Fermo restando che i lavoratori, qui come in qualsiasi altro sito, sono sempre l’anello più debole, quello che ci rimette di più, quello sacrificabile, la vertenza Ferrania Technologies ha dimostrato, anche oggi, che in Italia c’è spazio per una nuova professione: il cassintegrato a vita. Ripeto, non è un giudizio negativo sui lavoratori (potrebbe esserlo, invece, considerare che la presenza di lavoratori a presidiare l’incontro di ieri era davvero esigua, ma del resto è un appunto che da sempre accompagna le vertenze e le lotte sindacali in Val Bormida), ma dà da riflettere, e deve far riflettere, la considerazione che nell’affrontare un discorso di rilancio industriale, produttivo e occupazionale di un sito, il risultato che alla fine si strappa, o si auspica di strappare come meta agognata, non è il nuovo insediamento, nuovi fonti occupazionali, l’arrivo di investitori, ma il metterci l’ennesima pezza, l’ennesimo ricorso alla cassa integrazione.

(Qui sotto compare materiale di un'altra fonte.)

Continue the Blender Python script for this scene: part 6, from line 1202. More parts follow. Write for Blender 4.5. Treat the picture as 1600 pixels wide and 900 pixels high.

Perché, al di là delle reciproche posizioni, delle dichiarazioni, dei tavoli o di quant’altro, l’obiettivo per cui ci si tornerà ad incontrare, grazie alla disponibilità del Governatore Burlando, già in settimana o al massimo lunedì, è proprio questo: ottenere un altro anno di cassa integrazione (in deroga). Certo, l’alternativa è la mobilità, il “fuori tutti” o quasi, ribadito dall’azienda anche ieri, con un’analisi che potrebbe anche mettere male confutare: “In 6 anni, dal 2005 al 2011, a fronte di un fatturato di 210 milioni di euro, l’azienda ha accumulato perdite per 60 milioni di euro”, ha affermato perentorio l’amministratore delegato Giuseppe Cortesi. Ma è altrettanto vero che, se andasse in porto (e non è detto) l’ipotesi di un 2013 superato con un altro anno di cassa, si arriverebbe a otto anni, per alcuni anche di più: otto anni di “pezze” per tenere in piedi, con un po’ di costoso nastro adesivo un castello di carte (e la dignità dei lavoratori se non la sopravvivenza di 200 famiglie) in attesa di cosa? C’è qualcosa che non va, c’è qualcosa di malato in tutto questo.
Probabilmente, come ha fatto notare Giorgio Cepollini, della Cisl, l’infezione era presente sin dall’inizio, da quel portare in dote, a chi avrebbe “salvato” (e non è stato fatto) la Ferrania, una centrale a carbone ed una a biomasse. La prima, piatto più succoso, poi implosa in sé stessa, la seconda fonte di ricorsi giudiziari poi conclusi a favore dell’azienda. Entrambe, comunque, una sorta di sciolina lungo un pendio che si è fatto via via più ripido, con il dissolversi dell’ipotesi laminatoio di Malacalza, la cura dimagrante nella cordata di soci, le promesse mai decollate dell’ex ministro Scajola sul polo fotovoltaico (da polo fotovoltaico capace di dar lavoro a 380 persone, a azienda di assemblaggio dei panelli in cui ne lavorano 70).
Tutti hanno responsabilità.
Ed ora non rimane che sperare in un altro anno di cassa. L’azienda, nell’incontro all’Unione Industriali, ha ribadito la volontà di procedere alla messa in mobilità di 198 dipendenti, come naturale conseguenza di due anni di cassa integrazione per cassazione di attività. La trattativa con il sindacato si è quindi rotta ancora prima di entrare nel merito. L’incontro successivo con Burlando e Vesco ha aperto un leggero spiraglio. Non per altre soluzione occupazionali o produttive: persino il tanto declamato eolico a Ferrania sembra essere ormai un’ipotesi destinata ad entrare nell’elenco dei progetti mai decollati. Ma per un altro anno di sopravivenza: la Regione sarebbe disponibile a garantire un mese di cassa in deroga per arrivare alla fine dell’anno.
Intanto si cercherà, anche attraverso l’atteso tavolo sulla crisi in provincia di Savona previsto a Roma, di ottenere un ulteriore anno di cassa integrazione in deroga. Non si sa ancora la posizione dell’azienda rispetto a tale ipotesi, fosse percorribile. Sembra che l’azienda sia disponibile a sedersi al tavolo, insieme a istituzioni e sindacati, che Burlando si è detto pronto a convocare gia in settimana. E il non rifiuto al confronto è comunque un dato positivo. Forse anche questa volta ci si metterà una pezza.
Chissà se si parlerà mai davvero di futuro.